Le premier concerne le champ des opérateurs visés par la proposition de loi : le Sénat a choisi d'exclure les moteurs de recherche du champ de ce texte, alors que l'Assemblée nationale les avait ajoutés, sur préconisation du Conseil d'État, afin de tenir compte du rôle décisif qu'ils jouent, au même titre que les réseaux sociaux, dans l'exposition des contenus publics en ligne, et aussi pour ne pas porter atteinte aux principes d'égalité et de non-discrimination. De manière quelque peu incohérente, le Sénat a décidé dans le même temps de permettre au CSA d'attraire dans le champ de sa régulation tout site internet qui acquiert en France un rôle significatif, dans une rédaction dont l'imprécision soulève de sérieuses difficultés juridiques.

Cette divergence est importante ; elle n'était toutefois pas insurmontable. Nous aurions sans doute pu parvenir à un accord sur cette question.

La seconde divergence est bien plus profonde : elle porte sur le coeur de la proposition de loi, à savoir l'obligation de retrait en vingt-quatre heures des contenus manifestement haineux. Le Sénat a remplacé cette obligation par le maintien du droit actuel, légèrement aménagé - ce droit a pourtant fait la démonstration de ses insuffisances et de son inefficacité. Je regrette ce choix, que je trouve insatisfaisant et, là encore, incohérent. Le Sénat le justifie par des risques de « surcensure » et de contournement du juge que présenterait l'instauration d'une telle obligation de retrait, dont le non-respect serait sanctionné pénalement.

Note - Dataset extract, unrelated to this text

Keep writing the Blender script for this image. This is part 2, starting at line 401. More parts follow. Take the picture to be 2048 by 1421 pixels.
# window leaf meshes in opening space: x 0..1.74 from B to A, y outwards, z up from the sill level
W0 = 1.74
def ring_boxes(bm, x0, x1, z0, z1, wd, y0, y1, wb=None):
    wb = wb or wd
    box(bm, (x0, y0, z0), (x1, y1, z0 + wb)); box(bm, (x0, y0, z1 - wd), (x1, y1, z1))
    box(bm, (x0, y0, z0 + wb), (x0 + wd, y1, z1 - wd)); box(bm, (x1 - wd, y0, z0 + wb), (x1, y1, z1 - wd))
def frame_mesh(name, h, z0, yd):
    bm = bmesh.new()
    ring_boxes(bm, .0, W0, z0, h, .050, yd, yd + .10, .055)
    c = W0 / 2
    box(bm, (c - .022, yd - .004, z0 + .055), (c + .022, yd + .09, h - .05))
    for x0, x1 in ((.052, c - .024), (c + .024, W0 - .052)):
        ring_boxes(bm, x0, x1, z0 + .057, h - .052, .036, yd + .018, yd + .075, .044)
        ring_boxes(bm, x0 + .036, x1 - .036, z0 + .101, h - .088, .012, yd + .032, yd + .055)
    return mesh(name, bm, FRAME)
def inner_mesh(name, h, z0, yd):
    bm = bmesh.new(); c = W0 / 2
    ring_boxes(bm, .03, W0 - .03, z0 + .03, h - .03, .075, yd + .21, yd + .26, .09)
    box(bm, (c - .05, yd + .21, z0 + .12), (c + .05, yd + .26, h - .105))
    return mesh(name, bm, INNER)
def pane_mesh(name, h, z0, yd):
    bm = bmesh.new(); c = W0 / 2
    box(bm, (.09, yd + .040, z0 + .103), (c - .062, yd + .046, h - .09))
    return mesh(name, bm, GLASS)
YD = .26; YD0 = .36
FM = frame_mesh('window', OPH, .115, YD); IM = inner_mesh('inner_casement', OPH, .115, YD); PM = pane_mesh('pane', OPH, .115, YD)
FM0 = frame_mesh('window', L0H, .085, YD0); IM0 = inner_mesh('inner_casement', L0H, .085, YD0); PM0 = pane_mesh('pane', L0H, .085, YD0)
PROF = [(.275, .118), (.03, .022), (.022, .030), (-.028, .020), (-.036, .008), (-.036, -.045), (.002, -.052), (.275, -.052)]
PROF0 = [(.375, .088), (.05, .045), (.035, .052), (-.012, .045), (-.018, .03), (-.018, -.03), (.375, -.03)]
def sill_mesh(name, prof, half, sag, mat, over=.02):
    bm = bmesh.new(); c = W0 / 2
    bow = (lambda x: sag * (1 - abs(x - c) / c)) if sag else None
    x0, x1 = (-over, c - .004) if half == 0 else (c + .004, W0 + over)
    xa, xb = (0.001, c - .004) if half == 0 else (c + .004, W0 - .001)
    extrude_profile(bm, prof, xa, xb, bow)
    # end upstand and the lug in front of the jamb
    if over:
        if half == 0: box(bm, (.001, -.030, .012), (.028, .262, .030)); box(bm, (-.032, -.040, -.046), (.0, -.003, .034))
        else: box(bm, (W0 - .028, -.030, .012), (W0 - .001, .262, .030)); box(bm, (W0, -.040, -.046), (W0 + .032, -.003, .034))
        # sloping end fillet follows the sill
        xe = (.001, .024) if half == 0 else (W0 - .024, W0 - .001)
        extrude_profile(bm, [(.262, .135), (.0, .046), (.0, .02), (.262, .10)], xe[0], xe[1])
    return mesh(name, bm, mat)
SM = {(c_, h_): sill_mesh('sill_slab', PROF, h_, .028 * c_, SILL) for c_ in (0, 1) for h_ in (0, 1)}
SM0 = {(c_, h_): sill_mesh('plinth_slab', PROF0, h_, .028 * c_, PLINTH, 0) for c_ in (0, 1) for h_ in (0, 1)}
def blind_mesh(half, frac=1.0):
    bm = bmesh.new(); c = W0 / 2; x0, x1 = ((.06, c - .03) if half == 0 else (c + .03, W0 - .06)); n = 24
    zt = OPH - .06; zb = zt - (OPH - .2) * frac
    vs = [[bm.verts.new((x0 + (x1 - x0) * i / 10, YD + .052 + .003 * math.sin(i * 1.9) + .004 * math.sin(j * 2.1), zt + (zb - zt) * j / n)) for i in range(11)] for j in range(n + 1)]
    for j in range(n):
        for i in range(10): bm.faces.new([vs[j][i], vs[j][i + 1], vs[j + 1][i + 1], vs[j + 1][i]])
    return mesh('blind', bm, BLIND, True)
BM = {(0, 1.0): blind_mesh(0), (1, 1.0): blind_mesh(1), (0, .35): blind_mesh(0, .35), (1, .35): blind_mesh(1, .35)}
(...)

S'il y a un texte, pourtant, d'où l'autorité judiciaire a presque disparu, c'est bien celui qui a été voté par le Sénat, puisque le délit autonome introduit par l'Assemblée nationale pour sanctionner le refus de retrait a précisément pour objet de placer ces retraits sous l'autorité du juge, seul compétent pour apprécier les atteintes susceptibles d'être portées à la liberté d'expression.